### Goal
Please quote exactly the opening lines of the data, from the first line to the one where "return V[u], inv.reshape(F.shape), C[u]" appears.

### Data shown
● ● ● ● ● ● ●

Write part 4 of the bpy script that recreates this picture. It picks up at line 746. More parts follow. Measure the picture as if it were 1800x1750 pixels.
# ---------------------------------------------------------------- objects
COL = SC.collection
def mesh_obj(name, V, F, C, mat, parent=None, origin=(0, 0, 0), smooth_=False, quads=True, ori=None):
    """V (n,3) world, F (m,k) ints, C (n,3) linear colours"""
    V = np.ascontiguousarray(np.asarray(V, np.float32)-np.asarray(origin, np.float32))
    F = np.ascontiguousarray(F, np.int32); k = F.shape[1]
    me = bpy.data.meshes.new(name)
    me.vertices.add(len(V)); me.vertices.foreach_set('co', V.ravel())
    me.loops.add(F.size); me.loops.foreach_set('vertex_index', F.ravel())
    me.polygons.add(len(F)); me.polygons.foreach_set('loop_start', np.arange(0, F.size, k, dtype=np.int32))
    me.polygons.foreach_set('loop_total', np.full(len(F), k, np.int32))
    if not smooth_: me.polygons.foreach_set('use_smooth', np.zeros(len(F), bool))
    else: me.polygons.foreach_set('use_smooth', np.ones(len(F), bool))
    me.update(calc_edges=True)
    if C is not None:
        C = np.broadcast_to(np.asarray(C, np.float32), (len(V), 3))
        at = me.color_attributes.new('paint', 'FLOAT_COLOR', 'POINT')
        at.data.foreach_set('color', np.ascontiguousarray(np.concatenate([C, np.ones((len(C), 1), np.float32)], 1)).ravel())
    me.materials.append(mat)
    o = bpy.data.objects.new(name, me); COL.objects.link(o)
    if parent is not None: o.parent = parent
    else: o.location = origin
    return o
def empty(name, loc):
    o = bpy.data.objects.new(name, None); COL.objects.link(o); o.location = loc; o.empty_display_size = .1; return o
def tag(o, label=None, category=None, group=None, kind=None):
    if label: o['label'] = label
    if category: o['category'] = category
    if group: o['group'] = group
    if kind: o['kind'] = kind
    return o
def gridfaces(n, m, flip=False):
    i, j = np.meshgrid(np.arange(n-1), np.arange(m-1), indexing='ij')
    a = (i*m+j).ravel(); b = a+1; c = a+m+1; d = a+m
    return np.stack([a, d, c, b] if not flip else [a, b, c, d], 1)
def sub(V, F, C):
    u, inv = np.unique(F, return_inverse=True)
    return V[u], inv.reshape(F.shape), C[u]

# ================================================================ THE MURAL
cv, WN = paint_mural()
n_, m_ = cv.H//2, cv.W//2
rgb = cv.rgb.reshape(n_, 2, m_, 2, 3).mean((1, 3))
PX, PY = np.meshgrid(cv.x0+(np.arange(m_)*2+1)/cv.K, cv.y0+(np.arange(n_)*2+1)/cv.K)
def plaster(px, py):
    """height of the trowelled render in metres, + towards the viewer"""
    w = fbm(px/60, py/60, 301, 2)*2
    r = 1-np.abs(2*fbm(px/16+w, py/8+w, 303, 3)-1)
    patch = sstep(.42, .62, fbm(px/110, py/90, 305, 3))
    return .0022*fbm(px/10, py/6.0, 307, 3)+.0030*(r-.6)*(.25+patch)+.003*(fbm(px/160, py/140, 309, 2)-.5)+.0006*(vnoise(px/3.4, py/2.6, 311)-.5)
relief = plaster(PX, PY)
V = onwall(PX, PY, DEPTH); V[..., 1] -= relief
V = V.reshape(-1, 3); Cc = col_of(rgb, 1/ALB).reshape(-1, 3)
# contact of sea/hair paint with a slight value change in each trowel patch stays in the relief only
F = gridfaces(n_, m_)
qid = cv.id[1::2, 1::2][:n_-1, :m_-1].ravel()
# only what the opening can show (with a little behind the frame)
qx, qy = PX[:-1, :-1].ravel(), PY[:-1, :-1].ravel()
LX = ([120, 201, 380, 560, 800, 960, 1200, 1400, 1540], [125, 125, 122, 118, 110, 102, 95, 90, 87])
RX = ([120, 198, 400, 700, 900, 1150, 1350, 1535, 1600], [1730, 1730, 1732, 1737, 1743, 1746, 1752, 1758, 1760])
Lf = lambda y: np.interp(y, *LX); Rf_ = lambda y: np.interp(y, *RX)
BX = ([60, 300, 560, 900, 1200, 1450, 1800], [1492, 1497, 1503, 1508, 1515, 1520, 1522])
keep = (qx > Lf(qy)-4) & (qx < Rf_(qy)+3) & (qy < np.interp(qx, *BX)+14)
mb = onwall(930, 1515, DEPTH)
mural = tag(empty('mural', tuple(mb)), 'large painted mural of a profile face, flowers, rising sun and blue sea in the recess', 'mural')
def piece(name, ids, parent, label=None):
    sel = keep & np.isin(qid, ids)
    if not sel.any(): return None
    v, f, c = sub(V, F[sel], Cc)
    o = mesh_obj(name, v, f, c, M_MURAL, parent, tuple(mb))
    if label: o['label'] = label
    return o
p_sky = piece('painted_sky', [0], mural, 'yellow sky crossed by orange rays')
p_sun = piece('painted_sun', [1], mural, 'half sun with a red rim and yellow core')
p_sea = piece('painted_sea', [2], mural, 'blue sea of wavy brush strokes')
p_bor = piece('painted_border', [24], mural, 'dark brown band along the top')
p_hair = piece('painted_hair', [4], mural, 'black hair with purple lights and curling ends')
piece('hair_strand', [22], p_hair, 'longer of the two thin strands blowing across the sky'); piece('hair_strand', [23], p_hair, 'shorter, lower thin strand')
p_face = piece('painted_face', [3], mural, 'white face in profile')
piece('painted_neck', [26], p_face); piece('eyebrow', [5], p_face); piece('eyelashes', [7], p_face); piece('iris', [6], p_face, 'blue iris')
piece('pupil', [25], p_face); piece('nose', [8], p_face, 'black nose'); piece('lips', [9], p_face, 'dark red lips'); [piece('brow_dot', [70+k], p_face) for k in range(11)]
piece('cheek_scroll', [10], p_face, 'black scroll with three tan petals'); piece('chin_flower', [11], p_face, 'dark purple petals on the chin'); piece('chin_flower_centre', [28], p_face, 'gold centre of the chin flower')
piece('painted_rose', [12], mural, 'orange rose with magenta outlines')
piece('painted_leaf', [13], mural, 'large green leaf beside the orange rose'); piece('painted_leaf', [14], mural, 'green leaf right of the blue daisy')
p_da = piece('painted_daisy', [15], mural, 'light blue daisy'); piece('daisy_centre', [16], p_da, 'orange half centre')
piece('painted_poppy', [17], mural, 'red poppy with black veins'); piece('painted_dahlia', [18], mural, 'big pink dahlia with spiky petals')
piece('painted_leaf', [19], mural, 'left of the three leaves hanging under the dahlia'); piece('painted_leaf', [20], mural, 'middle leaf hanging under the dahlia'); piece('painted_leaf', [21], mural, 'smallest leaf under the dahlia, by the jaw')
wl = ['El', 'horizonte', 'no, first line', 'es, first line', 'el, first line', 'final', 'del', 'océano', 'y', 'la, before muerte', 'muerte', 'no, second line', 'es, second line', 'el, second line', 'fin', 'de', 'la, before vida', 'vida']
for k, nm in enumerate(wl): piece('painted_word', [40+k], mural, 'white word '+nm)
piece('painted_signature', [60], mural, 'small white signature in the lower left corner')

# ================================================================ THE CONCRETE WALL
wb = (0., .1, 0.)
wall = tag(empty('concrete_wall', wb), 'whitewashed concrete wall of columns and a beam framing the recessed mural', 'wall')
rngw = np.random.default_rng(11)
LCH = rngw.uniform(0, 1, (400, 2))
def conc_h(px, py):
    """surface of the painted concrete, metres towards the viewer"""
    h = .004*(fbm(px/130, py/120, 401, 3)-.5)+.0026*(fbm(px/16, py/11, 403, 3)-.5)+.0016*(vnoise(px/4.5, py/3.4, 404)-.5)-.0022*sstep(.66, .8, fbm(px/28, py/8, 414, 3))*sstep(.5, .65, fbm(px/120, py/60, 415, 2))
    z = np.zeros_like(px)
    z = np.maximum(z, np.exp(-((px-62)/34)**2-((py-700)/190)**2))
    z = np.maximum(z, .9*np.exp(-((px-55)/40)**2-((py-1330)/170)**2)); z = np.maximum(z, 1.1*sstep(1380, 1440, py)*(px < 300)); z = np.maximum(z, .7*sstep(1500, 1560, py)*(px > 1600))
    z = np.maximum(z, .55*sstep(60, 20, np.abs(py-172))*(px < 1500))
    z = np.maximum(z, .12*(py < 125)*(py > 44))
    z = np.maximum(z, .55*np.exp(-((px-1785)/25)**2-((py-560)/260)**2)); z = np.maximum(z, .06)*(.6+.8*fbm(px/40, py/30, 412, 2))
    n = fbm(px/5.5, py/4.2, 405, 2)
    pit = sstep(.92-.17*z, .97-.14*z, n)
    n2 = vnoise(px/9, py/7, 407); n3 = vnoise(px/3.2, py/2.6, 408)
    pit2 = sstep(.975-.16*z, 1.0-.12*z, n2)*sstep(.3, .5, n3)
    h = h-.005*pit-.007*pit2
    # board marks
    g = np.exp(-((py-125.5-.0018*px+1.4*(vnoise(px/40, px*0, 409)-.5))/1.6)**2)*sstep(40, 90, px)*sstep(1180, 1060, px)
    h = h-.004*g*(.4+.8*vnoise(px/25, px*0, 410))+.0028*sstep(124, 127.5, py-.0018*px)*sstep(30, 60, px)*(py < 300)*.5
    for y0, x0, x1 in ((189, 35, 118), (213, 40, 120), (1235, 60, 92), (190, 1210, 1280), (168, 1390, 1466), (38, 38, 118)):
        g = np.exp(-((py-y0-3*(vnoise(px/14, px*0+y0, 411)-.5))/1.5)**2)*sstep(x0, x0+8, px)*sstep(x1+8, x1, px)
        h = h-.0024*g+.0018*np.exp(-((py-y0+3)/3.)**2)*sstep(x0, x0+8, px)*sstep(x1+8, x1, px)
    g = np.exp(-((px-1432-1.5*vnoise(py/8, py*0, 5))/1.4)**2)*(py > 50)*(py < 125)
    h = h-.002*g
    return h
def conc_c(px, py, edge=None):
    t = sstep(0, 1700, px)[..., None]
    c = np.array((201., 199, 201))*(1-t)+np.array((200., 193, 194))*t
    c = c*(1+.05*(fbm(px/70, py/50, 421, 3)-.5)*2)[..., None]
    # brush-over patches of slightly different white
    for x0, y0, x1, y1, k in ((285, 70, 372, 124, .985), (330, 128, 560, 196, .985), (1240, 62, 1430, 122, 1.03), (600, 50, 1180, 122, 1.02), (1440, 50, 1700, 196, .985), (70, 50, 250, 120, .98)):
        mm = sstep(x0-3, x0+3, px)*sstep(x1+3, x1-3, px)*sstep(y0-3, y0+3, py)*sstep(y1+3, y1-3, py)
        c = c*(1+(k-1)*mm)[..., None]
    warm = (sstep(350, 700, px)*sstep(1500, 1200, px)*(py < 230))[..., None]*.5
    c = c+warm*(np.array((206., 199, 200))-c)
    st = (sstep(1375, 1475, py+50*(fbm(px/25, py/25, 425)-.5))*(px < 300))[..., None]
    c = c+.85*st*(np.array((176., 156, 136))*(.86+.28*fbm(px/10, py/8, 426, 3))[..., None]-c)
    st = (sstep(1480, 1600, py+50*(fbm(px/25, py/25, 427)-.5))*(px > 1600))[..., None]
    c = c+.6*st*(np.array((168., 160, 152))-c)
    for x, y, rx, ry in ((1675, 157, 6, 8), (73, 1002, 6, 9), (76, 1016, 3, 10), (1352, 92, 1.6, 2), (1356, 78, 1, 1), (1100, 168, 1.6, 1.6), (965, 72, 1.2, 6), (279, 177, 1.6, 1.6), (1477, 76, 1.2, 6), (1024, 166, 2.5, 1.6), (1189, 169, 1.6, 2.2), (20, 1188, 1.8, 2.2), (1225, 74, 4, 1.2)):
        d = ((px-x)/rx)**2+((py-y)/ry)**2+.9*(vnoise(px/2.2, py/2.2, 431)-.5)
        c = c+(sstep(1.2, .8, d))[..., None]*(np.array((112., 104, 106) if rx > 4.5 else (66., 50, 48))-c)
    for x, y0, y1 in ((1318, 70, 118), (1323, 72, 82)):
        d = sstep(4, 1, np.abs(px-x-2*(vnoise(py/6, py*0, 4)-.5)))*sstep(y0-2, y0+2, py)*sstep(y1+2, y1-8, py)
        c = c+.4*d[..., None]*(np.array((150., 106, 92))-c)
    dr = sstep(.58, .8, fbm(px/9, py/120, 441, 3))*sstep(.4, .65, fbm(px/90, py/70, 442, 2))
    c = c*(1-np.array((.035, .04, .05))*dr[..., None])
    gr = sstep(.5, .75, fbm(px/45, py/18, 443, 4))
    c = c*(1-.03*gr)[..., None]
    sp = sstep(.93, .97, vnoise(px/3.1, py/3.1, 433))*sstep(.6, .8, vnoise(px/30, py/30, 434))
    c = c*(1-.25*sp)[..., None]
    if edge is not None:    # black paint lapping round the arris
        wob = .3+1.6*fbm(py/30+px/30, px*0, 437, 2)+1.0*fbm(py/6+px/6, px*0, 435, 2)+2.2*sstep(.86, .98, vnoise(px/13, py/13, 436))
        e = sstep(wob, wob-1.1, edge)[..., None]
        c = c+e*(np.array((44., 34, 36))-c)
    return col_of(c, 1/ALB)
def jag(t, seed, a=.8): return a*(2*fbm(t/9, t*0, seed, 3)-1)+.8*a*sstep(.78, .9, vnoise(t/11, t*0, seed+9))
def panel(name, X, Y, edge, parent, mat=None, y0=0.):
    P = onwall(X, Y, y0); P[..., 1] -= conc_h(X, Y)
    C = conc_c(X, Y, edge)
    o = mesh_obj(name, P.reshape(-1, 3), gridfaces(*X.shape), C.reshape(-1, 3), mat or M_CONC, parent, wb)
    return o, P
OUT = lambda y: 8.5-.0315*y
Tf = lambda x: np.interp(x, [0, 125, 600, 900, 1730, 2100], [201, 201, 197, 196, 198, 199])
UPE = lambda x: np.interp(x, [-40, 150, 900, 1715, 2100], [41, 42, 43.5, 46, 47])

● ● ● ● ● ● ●

### Answer to the problem
Write part 4 of the bpy script that recreates this picture. It picks up at line 746. More parts follow. Measure the picture as if it were 1800x1750 pixels.
# ---------------------------------------------------------------- objects
COL = SC.collection
def mesh_obj(name, V, F, C, mat, parent=None, origin=(0, 0, 0), smooth_=False, quads=True, ori=None):
    """V (n,3) world, F (m,k) ints, C (n,3) linear colours"""
    V = np.ascontiguousarray(np.asarray(V, np.float32)-np.asarray(origin, np.float32))
    F = np.ascontiguousarray(F, np.int32); k = F.shape[1]
    me = bpy.data.meshes.new(name)
    me.vertices.add(len(V)); me.vertices.foreach_set('co', V.ravel())
    me.loops.add(F.size); me.loops.foreach_set('vertex_index', F.ravel())
    me.polygons.add(len(F)); me.polygons.foreach_set('loop_start', np.arange(0, F.size, k, dtype=np.int32))
    me.polygons.foreach_set('loop_total', np.full(len(F), k, np.int32))
    if not smooth_: me.polygons.foreach_set('use_smooth', np.zeros(len(F), bool))
    else: me.polygons.foreach_set('use_smooth', np.ones(len(F), bool))
    me.update(calc_edges=True)
    if C is not None:
        C = np.broadcast_to(np.asarray(C, np.float32), (len(V), 3))
        at = me.color_attributes.new('paint', 'FLOAT_COLOR', 'POINT')
        at.data.foreach_set('color', np.ascontiguousarray(np.concatenate([C, np.ones((len(C), 1), np.float32)], 1)).ravel())
    me.materials.append(mat)
    o = bpy.data.objects.new(name, me); COL.objects.link(o)
    if parent is not None: o.parent = parent
    else: o.location = origin
    return o
def empty(name, loc):
    o = bpy.data.objects.new(name, None); COL.objects.link(o); o.location = loc; o.empty_display_size = .1; return o
def tag(o, label=None, category=None, group=None, kind=None):
    if label: o['label'] = label
    if category: o['category'] = category
    if group: o['group'] = group
    if kind: o['kind'] = kind
    return o
def gridfaces(n, m, flip=False):
    i, j = np.meshgrid(np.arange(n-1), np.arange(m-1), indexing='ij')
    a = (i*m+j).ravel(); b = a+1; c = a+m+1; d = a+m
    return np.stack([a, d, c, b] if not flip else [a, b, c, d], 1)
def sub(V, F, C):
    u, inv = np.unique(F, return_inverse=True)
    return V[u], inv.reshape(F.shape), C[u]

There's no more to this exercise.